None of this can happen quickly or easily, but there are some immediate steps that would point in the right direction:

1. The defense chiefs of staff should meet and begin the process, common among neighboring countries, of exchanging information on their respective forces and defense strategies. They should also discuss security for Serb communities and sites in Kosovo as well as for Albanian communities and sites in Serbia.

2. CEFTA, the central European free trade association in which both Serbia and Kosovo participate should begin an intense process of examining trade complaints by both Belgrade and Pristina, including the tariffs, with a view to resolving them by the end of this year.

3. Kosovo’s Ministry of Communities and Returns should begin talking with Serbia’s Ministry of Public Administration and Local Self-Government about reciprocal cooperation arrangements for Serb communities in Kosovo and Albanian communities in Serbia.

4. All those concerned should read Bill Farrand’s account of what he did at Brcko in the first years after the war and how he did it. It is hard to picture that any international could reproduce that success in North Mitrovica without extraordinary and plenipotentiary powers. And it is pretty much inconceivable that anyone but an American, aided by a Russian and a European, could even begin to hope for success in less than a decade of concerted, well-resourced efforts, including backup by whatever NATO forces can be provided.
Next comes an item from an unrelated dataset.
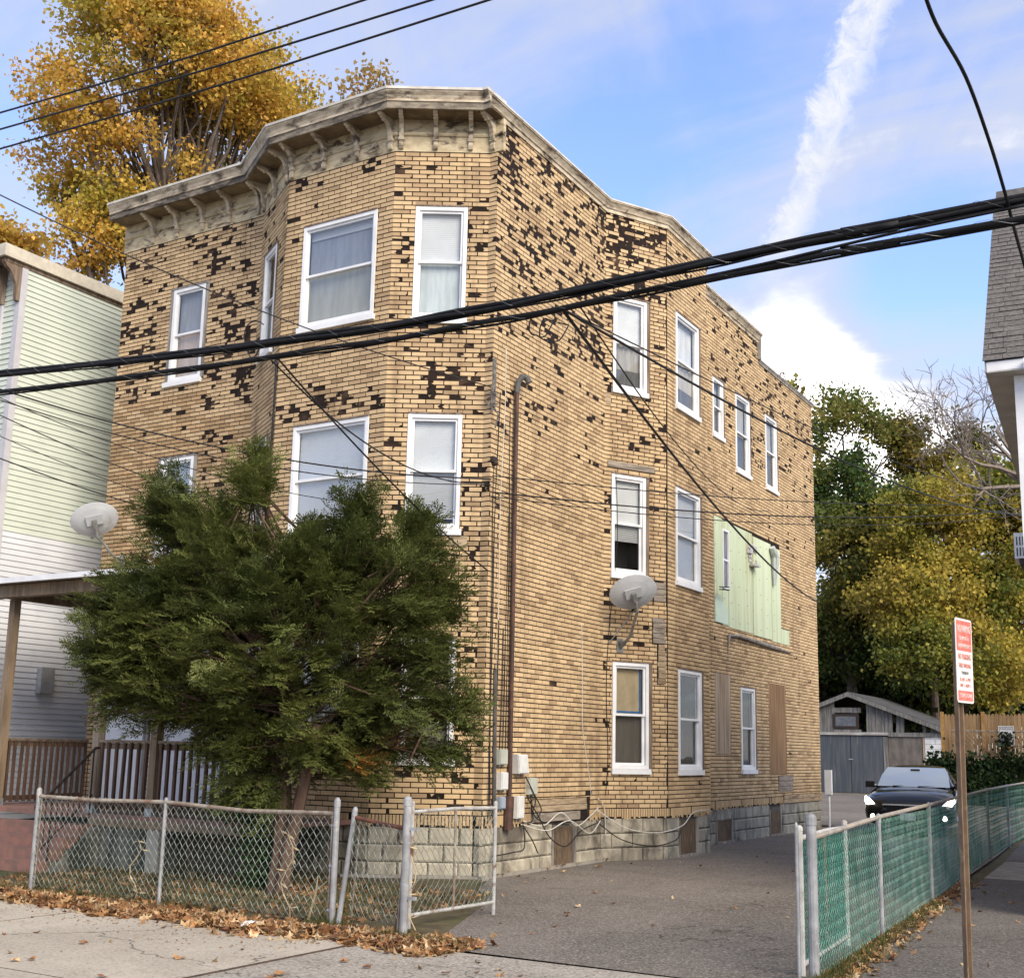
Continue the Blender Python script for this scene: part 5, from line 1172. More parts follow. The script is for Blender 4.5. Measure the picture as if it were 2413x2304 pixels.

5. Both Serbia and Kosovo need foreign investment and faster economic growth, not least to provide employment and keep their young people at home rather than fleeing to the European Union. The EU and US should be prepared to ante up for a multi-billion dollar/euro package of economic support, provided Pristina and Belgrade implement a serious normalization process.

Normalization may not arrive in one magical package this year, as some overly sanguine diplomats have been hoping, but as the result of a long and difficult process. It is going to require a lot of intense and complex cross-border cooperation. The time to start that has arrived.